WHAT IS BEING ASKED — Exactly as written, retype the listing below, omitting the pictures.

DATASET SECTION —
==================================================
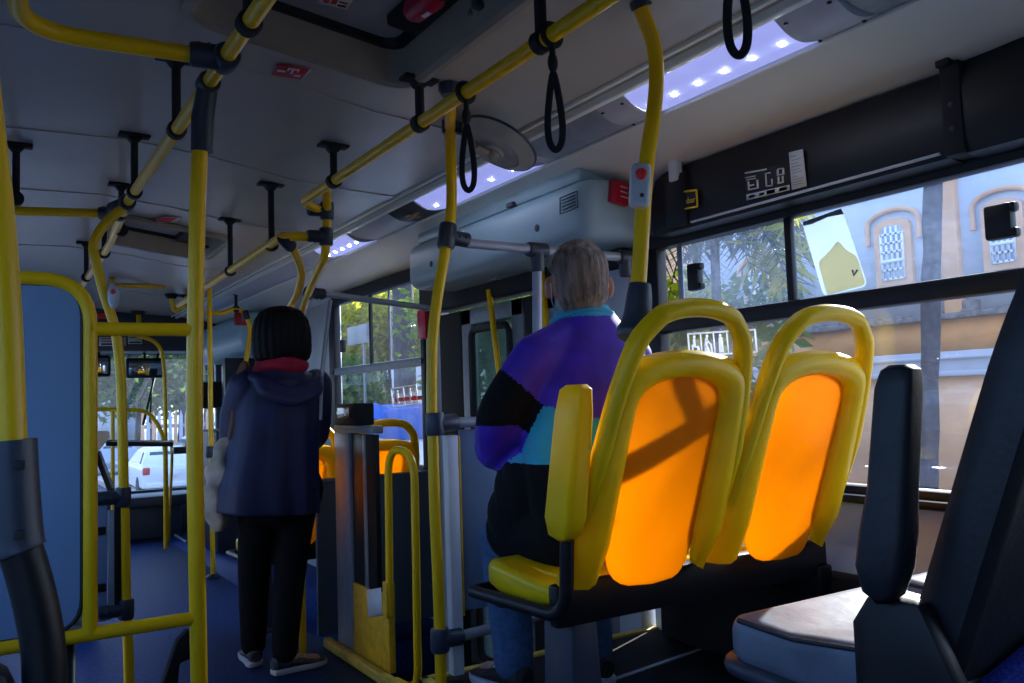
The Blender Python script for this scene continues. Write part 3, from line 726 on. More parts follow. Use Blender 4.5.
# ================================================================== HANDRAILS, POLES, STRAPS
RP, ZR = .0175, 1.96
def hanger(t, x, y, zt=None, zr=ZR):
    zt = zc(x)-.001
    g = G(); g.box((x, y, zt-.005), (.105, .05, .012), .004); g.prism([(x-.028, zt-.010), (x+.028, zt-.010), (x+.013, zt-.030), (x-.013, zt-.030)], 'y', y-.016, y+.016, .003)
    g.tube([(x, y, zt-.01), (x, y, zr+.02)], .0125, 10, up=(1, 0, 0), ry=.016)
    g.tube([(x, y-.016, zr), (x, y-.013, zr), (x, y+.013, zr), (x, y+.016, zr)], [.022, .026, .026, .022], 14)
    obj('hanger', g, BLKM, t)
def clamp(t, p, axis, p2=None, r=.027, ln=.07, m=None, arm=.075):
    g = G(); p = Vector(p); clampbox(g, p, axis, r, ln)
    if p2 is not None:
        d = (Vector(p2)-p).normalized(); q = p+d*arm; g.tube([p, q-d*.006, q], [r*.92, r*.92, r*.8], 14)
        s_ = Vector(axis).normalized().cross(d)
        for k in (.45, .75): g.ell(p+d*arm*k+s_*r*.9, (.005, .005, .005), u=8, v=6)
    return obj('clamp', g, m or GRIP, t)

# right ceiling rail
t = thing('ceiling_handrail', 'right yellow ceiling handrail carrying the hanging straps', 'handrail', (1.037, 1.5, ZR))
pr = at(296.4, 201.6, Z=ZR); pend = at(322, 211, Y=3.2)
g = G(); g.tube(fillet([(1.037, -.8, ZR), (1.037, pr.y, ZR), (pend.x, 3.2, pend.z)], .07, 6), RP, 14); obj('tube', g, YEL, t)
for y in (.6, 1.50, 2.11, 2.80): hanger(t, 1.037, y)
# left ceiling rail
t = thing('ceiling_handrail', 'left yellow ceiling handrail leading toward the front', 'handrail', (.456, 2, ZR))
g = G(); g.tube([(.452, -.8, ZR), (.456, 1.5, ZR), (.456, 3.4, ZR), (.50, 4.3, ZR), (.52, 6.3, ZR)], RP, 14); obj('tube', g, YEL, t)
for y in (.7, 1.70, 2.46, 3.23): hanger(t, .456, y)
for y in (3.95, 4.55, 5.4): hanger(t, .505, y)
clamp(t, (.456, 1.90, ZR), (0, 1, 0), (.3, 1.92, ZR), .030, .06); clamp(t, (.456, 3.43, ZR), (0, 1, 0), (.40, 3.5, ZR-.02), .030, .09)
# curved branch at the upper left
p0 = at(8, 0, Z=ZR+.0); p1 = at(28, 44, Z=ZR); p2 = at(192, 50, Z=ZR)
t = thing('ceiling_handrail', 'yellow side rail curving off at the top left corner', 'handrail', p1)
g = G(); g.tube(fillet([(p0.x-.02, p0.y-1.2, ZR), (p0.x+.02, 1.935, ZR), (.40, 1.91, ZR)], .13, 8), RP*1.05, 14); obj('tube', g, YEL, t)
# rail at left behind the big pole
p0 = at(12, 213, Z=ZR); p1 = at(112, 213, Z=ZR)
t = thing('ceiling_handrail', 'short yellow cross rail at left behind the second pole', 'handrail', p1)
g = G(); g.tube(fillet([(p0.x-.04, p0.y-.6, ZR), (p0.x-.03, 3.72, ZR), (.456, 3.62, ZR)], .08, 6), RP, 14); obj('tube', g, YEL, t)
hanger(t, .10, 3.5); clamp(t, (.456, 3.62, ZR), (0, 1, 0), (.3, 3.65, ZR), .028, .05)
p0 = at(50, 275, Z=ZR-.12); p1 = at(75, 275, Z=ZR-.12)
# forward rail, right
ra = at(283, 236.5, Z=1.84); t = thing('ceiling_handrail', 'lower yellow handrail running forward past the woman\'s head', 'handrail', (1.01, 4, 1.84))
pj = at(322, 236, Y=3.2)
g = G(); g.tube(fillet([(pj.x, 3.2, pj.z-.005), (.985, 3.23, 1.84), (1.015, 4.5, 1.84), (1.04, 5.6, 1.84)], .05, 6), RP, 14); obj('tube', g, YEL, t)
hanger(t, 1.0, 3.43, ZC, 1.84); hanger(t, 1.01, 4.15, ZC, 1.84); hanger(t, 1.02, 4.9, ZC, 1.84)

# hanging straps on the right rail
t = thing('hanging_strap', 'black loop strap nearest the tall yellow pole on the right rail', 'hanging strap', (1.037, 1.845, ZR), 'black strap handles on the right rail')
x, y, z = 1.037, 1.845, ZR
g = G(); ring = [(x+.021*math.cos(a), y, z+.021*math.sin(a)) for a in [2*math.pi*k/18 for k in range(18)]]
g.tube(ring, .004, 8, 0, True, True, (0, 1, 0), .010); obj('rail_loop', g, BLKM, t)
g = G(); g.ell((x, y, z-.062), (.012, .010, .023), u=14, v=10); g.tube([(x, y, z-.022), (x, y, z-.05)], .007, 8); obj('knot', g, BLKM, t)
g = G(); P = cr([(x, y, z-.08), (x-.006, y+.005, z-.12), (x-.012, y+.010, z-.19), (x-.010, y+.008, z-.235), (x, y, z-.252), (x+.010, y-.008, z-.235), (x+.012, y-.010, z-.19), (x+.006, y-.005, z-.12), (x, y, z-.08)], 6)
g.tube(P[:-1], .0035, 8, 0, True, True, (.6, .8, 0), .0075); obj('strap_loop', g, BLKM, t)
copy_tree(t, (0, -.385, 0), 'black loop strap hanging in the middle of the right rail beside a hanger', 'black strap handles on the right rail')
copy_tree(t, (.0, -.905, .015), 'black loop strap nearest the camera, before the lit strip light', 'black strap handles on the right rail')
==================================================
ANSWER TO THIS EXERCISE —
The Blender Python script for this scene continues. Write part 3, from line 726 on. More parts follow. Use Blender 4.5.
# ================================================================== HANDRAILS, POLES, STRAPS
RP, ZR = .0175, 1.96
def hanger(t, x, y, zt=None, zr=ZR):
    zt = zc(x)-.001
    g = G(); g.box((x, y, zt-.005), (.105, .05, .012), .004); g.prism([(x-.028, zt-.010), (x+.028, zt-.010), (x+.013, zt-.030), (x-.013, zt-.030)], 'y', y-.016, y+.016, .003)
    g.tube([(x, y, zt-.01), (x, y, zr+.02)], .0125, 10, up=(1, 0, 0), ry=.016)
    g.tube([(x, y-.016, zr), (x, y-.013, zr), (x, y+.013, zr), (x, y+.016, zr)], [.022, .026, .026, .022], 14)
    obj('hanger', g, BLKM, t)
def clamp(t, p, axis, p2=None, r=.027, ln=.07, m=None, arm=.075):
    g = G(); p = Vector(p); clampbox(g, p, axis, r, ln)
    if p2 is not None:
        d = (Vector(p2)-p).normalized(); q = p+d*arm; g.tube([p, q-d*.006, q], [r*.92, r*.92, r*.8], 14)
        s_ = Vector(axis).normalized().cross(d)
        for k in (.45, .75): g.ell(p+d*arm*k+s_*r*.9, (.005, .005, .005), u=8, v=6)
    return obj('clamp', g, m or GRIP, t)

# right ceiling rail
t = thing('ceiling_handrail', 'right yellow ceiling handrail carrying the hanging straps', 'handrail', (1.037, 1.5, ZR))
pr = at(296.4, 201.6, Z=ZR); pend = at(322, 211, Y=3.2)
g = G(); g.tube(fillet([(1.037, -.8, ZR), (1.037, pr.y, ZR), (pend.x, 3.2, pend.z)], .07, 6), RP, 14); obj('tube', g, YEL, t)
for y in (.6, 1.50, 2.11, 2.80): hanger(t, 1.037, y)
# left ceiling rail
t = thing('ceiling_handrail', 'left yellow ceiling handrail leading toward the front', 'handrail', (.456, 2, ZR))
g = G(); g.tube([(.452, -.8, ZR), (.456, 1.5, ZR), (.456, 3.4, ZR), (.50, 4.3, ZR), (.52, 6.3, ZR)], RP, 14); obj('tube', g, YEL, t)
for y in (.7, 1.70, 2.46, 3.23): hanger(t, .456, y)
for y in (3.95, 4.55, 5.4): hanger(t, .505, y)
clamp(t, (.456, 1.90, ZR), (0, 1, 0), (.3, 1.92, ZR), .030, .06); clamp(t, (.456, 3.43, ZR), (0, 1, 0), (.40, 3.5, ZR-.02), .030, .09)
# curved branch at the upper left
p0 = at(8, 0, Z=ZR+.0); p1 = at(28, 44, Z=ZR); p2 = at(192, 50, Z=ZR)
t = thing('ceiling_handrail', 'yellow side rail curving off at the top left corner', 'handrail', p1)
g = G(); g.tube(fillet([(p0.x-.02, p0.y-1.2, ZR), (p0.x+.02, 1.935, ZR), (.40, 1.91, ZR)], .13, 8), RP*1.05, 14); obj('tube', g, YEL, t)
# rail at left behind the big pole
p0 = at(12, 213, Z=ZR); p1 = at(112, 213, Z=ZR)
t = thing('ceiling_handrail', 'short yellow cross rail at left behind the second pole', 'handrail', p1)
g = G(); g.tube(fillet([(p0.x-.04, p0.y-.6, ZR), (p0.x-.03, 3.72, ZR), (.456, 3.62, ZR)], .08, 6), RP, 14); obj('tube', g, YEL, t)
hanger(t, .10, 3.5); clamp(t, (.456, 3.62, ZR), (0, 1, 0), (.3, 3.65, ZR), .028, .05)
p0 = at(50, 275, Z=ZR-.12); p1 = at(75, 275, Z=ZR-.12)
# forward rail, right
ra = at(283, 236.5, Z=1.84); t = thing('ceiling_handrail', 'lower yellow handrail running forward past the woman\'s head', 'handrail', (1.01, 4, 1.84))
pj = at(322, 236, Y=3.2)
g = G(); g.tube(fillet([(pj.x, 3.2, pj.z-.005), (.985, 3.23, 1.84), (1.015, 4.5, 1.84), (1.04, 5.6, 1.84)], .05, 6), RP, 14); obj('tube', g, YEL, t)
hanger(t, 1.0, 3.43, ZC, 1.84); hanger(t, 1.01, 4.15, ZC, 1.84); hanger(t, 1.02, 4.9, ZC, 1.84)

# hanging straps on the right rail
t = thing('hanging_strap', 'black loop strap nearest the tall yellow pole on the right rail', 'hanging strap', (1.037, 1.845, ZR), 'black strap handles on the right rail')
x, y, z = 1.037, 1.845, ZR
g = G(); ring = [(x+.021*math.cos(a), y, z+.021*math.sin(a)) for a in [2*math.pi*k/18 for k in range(18)]]
g.tube(ring, .004, 8, 0, True, True, (0, 1, 0), .010); obj('rail_loop', g, BLKM, t)
g = G(); g.ell((x, y, z-.062), (.012, .010, .023), u=14, v=10); g.tube([(x, y, z-.022), (x, y, z-.05)], .007, 8); obj('knot', g, BLKM, t)
g = G(); P = cr([(x, y, z-.08), (x-.006, y+.005, z-.12), (x-.012, y+.010, z-.19), (x-.010, y+.008, z-.235), (x, y, z-.252), (x+.010, y-.008, z-.235), (x+.012, y-.010, z-.19), (x+.006, y-.005, z-.12), (x, y, z-.08)], 6)
g.tube(P[:-1], .0035, 8, 0, True, True, (.6, .8, 0), .0075); obj('strap_loop', g, BLKM, t)
copy_tree(t, (0, -.385, 0), 'black loop strap hanging in the middle of the right rail beside a hanger', 'black strap handles on the right rail')
copy_tree(t, (.0, -.905, .015), 'black loop strap nearest the camera, before the lit strip light', 'black strap handles on the right rail')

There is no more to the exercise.